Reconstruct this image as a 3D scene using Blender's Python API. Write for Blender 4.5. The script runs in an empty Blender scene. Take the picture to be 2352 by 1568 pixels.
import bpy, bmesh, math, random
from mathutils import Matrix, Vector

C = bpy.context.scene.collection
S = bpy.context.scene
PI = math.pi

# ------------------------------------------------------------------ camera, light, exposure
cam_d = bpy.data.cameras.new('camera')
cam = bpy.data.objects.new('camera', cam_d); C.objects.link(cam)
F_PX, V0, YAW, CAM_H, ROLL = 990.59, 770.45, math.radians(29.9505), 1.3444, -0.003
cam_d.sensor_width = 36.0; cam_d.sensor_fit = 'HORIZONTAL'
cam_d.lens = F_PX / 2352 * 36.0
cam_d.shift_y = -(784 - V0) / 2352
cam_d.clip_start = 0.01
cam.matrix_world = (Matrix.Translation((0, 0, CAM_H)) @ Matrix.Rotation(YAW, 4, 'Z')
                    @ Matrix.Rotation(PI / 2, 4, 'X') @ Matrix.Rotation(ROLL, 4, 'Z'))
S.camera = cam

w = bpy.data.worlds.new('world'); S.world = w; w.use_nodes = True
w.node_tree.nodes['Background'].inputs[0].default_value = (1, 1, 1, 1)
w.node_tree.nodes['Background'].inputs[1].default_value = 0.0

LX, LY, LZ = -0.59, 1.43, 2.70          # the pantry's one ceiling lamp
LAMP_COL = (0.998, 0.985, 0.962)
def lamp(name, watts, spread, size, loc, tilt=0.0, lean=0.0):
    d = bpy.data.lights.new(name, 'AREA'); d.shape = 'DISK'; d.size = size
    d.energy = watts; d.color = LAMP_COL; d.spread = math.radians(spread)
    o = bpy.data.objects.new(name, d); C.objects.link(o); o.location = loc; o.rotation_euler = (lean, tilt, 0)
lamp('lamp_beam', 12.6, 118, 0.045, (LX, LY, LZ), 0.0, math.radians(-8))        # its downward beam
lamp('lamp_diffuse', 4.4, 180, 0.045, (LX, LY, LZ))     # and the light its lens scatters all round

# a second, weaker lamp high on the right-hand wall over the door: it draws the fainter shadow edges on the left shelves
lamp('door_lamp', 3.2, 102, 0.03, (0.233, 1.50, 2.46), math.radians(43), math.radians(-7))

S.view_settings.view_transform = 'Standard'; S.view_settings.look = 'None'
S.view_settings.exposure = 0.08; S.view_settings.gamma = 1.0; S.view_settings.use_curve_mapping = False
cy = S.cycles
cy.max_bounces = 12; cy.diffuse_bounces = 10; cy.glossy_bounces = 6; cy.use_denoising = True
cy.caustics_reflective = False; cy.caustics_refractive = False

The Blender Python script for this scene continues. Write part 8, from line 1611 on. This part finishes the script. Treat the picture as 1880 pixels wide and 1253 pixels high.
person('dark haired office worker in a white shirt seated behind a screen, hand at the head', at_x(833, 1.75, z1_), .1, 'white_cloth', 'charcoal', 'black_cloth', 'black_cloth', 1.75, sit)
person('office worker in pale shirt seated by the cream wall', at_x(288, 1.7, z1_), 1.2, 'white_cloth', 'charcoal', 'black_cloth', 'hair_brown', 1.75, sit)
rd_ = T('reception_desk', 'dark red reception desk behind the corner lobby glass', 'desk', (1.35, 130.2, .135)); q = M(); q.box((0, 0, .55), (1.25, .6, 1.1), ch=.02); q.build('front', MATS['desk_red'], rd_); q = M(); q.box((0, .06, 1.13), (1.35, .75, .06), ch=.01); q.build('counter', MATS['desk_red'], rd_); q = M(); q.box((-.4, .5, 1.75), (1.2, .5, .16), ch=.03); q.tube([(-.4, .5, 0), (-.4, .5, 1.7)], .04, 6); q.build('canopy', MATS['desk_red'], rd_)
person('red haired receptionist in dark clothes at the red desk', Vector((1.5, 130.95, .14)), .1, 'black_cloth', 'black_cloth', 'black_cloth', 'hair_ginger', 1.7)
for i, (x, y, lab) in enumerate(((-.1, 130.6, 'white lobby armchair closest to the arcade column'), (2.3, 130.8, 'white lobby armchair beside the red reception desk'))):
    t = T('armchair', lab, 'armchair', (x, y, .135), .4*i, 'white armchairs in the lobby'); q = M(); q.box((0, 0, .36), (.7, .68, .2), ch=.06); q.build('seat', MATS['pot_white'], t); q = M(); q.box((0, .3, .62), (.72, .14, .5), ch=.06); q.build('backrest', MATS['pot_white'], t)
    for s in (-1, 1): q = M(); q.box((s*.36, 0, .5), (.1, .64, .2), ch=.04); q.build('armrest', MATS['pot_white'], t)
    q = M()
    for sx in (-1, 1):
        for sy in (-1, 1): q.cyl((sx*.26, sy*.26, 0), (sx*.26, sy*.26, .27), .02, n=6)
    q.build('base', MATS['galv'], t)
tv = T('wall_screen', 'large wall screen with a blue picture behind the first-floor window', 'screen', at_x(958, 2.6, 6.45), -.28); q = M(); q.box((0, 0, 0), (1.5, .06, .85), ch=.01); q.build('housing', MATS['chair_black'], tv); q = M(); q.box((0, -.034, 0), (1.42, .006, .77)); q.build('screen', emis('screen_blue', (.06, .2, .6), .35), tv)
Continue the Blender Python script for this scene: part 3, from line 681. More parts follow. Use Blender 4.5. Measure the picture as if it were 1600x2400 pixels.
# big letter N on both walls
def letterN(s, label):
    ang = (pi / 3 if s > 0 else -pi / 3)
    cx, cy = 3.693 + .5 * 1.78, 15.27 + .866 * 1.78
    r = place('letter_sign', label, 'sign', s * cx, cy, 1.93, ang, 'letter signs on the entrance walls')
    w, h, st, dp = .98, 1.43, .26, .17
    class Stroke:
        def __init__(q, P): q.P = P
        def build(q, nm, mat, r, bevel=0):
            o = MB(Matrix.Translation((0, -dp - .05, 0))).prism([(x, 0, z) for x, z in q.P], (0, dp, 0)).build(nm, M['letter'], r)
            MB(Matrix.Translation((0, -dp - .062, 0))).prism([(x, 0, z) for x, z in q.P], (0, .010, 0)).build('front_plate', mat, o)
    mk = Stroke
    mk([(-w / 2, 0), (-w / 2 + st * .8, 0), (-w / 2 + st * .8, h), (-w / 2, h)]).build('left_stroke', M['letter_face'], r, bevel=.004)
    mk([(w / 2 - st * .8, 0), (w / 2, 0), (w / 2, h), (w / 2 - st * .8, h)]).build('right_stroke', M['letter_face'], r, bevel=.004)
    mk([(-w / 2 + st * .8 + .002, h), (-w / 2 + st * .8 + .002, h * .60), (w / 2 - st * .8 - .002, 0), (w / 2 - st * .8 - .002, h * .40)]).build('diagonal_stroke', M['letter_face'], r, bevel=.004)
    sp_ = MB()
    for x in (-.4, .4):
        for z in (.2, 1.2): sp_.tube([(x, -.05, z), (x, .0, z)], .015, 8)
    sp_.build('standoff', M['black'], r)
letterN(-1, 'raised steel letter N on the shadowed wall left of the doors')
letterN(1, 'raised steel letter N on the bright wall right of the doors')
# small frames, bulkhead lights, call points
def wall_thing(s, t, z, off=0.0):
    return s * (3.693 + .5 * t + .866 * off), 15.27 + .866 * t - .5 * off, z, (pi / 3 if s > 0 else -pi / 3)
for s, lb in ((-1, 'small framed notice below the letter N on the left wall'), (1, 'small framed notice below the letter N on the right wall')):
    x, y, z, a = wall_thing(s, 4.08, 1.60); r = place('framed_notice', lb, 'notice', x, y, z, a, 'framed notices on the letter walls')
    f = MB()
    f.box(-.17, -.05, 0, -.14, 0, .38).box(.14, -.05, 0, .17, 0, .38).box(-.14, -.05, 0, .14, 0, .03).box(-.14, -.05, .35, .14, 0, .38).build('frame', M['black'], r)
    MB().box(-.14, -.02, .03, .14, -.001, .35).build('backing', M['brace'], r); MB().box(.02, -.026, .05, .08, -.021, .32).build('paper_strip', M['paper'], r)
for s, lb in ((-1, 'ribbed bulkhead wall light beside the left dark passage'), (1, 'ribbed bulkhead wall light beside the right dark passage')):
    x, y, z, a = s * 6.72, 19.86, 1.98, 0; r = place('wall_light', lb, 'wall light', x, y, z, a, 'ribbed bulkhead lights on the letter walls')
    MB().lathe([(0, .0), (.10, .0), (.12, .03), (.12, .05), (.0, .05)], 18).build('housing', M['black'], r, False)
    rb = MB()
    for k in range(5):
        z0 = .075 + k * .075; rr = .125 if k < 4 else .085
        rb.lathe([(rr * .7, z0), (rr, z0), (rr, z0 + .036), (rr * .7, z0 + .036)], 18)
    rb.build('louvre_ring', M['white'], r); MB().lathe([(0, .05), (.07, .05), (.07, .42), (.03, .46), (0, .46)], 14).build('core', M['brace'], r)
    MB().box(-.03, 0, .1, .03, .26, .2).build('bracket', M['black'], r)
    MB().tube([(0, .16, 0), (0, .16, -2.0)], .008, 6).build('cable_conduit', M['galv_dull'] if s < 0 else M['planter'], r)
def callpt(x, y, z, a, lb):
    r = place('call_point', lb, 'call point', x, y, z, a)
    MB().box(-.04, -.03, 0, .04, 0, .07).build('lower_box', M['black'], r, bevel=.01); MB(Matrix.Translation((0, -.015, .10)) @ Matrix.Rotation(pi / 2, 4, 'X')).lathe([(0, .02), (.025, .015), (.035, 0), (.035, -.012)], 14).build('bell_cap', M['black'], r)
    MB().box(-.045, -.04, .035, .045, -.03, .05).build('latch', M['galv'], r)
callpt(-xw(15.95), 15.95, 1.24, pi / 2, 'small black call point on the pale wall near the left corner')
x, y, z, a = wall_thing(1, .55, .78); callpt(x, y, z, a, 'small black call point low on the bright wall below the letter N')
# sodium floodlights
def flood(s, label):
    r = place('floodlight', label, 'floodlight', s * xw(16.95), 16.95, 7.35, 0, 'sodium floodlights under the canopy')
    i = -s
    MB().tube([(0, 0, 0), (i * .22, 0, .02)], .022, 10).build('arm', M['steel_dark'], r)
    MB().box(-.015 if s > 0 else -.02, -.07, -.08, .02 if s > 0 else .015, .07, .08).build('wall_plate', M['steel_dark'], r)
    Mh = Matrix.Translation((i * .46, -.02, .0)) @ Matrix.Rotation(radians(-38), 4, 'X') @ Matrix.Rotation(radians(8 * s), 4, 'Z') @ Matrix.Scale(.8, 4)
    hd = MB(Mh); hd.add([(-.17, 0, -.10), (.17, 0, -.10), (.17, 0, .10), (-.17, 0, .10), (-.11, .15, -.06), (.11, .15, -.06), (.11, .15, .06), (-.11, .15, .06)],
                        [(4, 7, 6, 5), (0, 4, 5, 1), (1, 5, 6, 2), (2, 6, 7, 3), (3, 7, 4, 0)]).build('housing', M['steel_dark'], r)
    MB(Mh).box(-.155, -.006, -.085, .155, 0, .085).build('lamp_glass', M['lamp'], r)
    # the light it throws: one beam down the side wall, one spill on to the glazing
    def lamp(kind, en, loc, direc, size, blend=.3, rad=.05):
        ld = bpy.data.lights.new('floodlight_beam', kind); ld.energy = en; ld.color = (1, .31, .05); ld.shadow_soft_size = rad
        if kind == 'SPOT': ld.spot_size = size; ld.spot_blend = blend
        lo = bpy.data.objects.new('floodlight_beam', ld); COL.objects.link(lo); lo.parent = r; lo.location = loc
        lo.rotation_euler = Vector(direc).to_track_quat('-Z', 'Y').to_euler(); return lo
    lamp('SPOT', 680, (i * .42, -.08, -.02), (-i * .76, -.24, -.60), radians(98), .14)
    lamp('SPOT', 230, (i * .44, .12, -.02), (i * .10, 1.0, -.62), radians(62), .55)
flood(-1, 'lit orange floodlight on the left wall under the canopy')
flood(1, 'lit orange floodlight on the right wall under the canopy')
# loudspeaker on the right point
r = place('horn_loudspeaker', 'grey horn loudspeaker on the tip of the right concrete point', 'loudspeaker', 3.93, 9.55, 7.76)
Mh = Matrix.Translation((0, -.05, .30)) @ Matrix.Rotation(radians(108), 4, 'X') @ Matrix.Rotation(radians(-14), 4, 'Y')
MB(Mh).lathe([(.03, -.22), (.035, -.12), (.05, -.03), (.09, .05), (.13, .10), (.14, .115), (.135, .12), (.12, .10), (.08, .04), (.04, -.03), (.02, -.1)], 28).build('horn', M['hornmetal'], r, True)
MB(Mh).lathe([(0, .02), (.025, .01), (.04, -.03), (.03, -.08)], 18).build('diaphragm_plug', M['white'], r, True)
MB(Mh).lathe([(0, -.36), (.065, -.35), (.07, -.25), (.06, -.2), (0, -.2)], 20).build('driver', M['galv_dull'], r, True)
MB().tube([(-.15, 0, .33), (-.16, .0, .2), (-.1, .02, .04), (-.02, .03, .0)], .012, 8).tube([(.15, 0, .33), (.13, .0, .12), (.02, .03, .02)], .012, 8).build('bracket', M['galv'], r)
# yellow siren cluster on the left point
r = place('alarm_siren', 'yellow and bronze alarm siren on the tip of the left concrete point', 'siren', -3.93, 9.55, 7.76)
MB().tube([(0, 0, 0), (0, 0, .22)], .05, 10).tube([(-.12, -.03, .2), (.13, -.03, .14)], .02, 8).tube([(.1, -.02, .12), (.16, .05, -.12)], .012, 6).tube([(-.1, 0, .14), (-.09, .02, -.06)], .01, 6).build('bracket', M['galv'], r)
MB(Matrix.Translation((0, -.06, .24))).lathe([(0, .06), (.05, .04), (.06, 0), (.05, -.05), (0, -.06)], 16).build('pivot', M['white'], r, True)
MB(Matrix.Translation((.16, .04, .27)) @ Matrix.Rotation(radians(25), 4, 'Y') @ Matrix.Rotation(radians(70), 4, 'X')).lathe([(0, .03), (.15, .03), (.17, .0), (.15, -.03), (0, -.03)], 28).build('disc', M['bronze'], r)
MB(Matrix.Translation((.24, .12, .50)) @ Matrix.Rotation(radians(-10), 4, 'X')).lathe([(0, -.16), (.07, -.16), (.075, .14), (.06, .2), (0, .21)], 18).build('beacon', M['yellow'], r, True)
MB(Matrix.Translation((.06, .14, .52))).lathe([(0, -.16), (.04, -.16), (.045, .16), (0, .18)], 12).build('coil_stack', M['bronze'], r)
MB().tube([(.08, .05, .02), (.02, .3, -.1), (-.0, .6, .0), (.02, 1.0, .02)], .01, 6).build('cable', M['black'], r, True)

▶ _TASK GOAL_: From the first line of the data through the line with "PI = math.pi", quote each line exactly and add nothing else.

▶ _EXPECTED ANSWER_:
Reconstruct this image as a 3D scene using Blender's Python API. Write for Blender 4.5. The script runs in an empty Blender scene. Take the picture to be 2352 by 1568 pixels.
import bpy, bmesh, math, random
from mathutils import Matrix, Vector

C = bpy.context.scene.collection
S = bpy.context.scene
PI = math.pi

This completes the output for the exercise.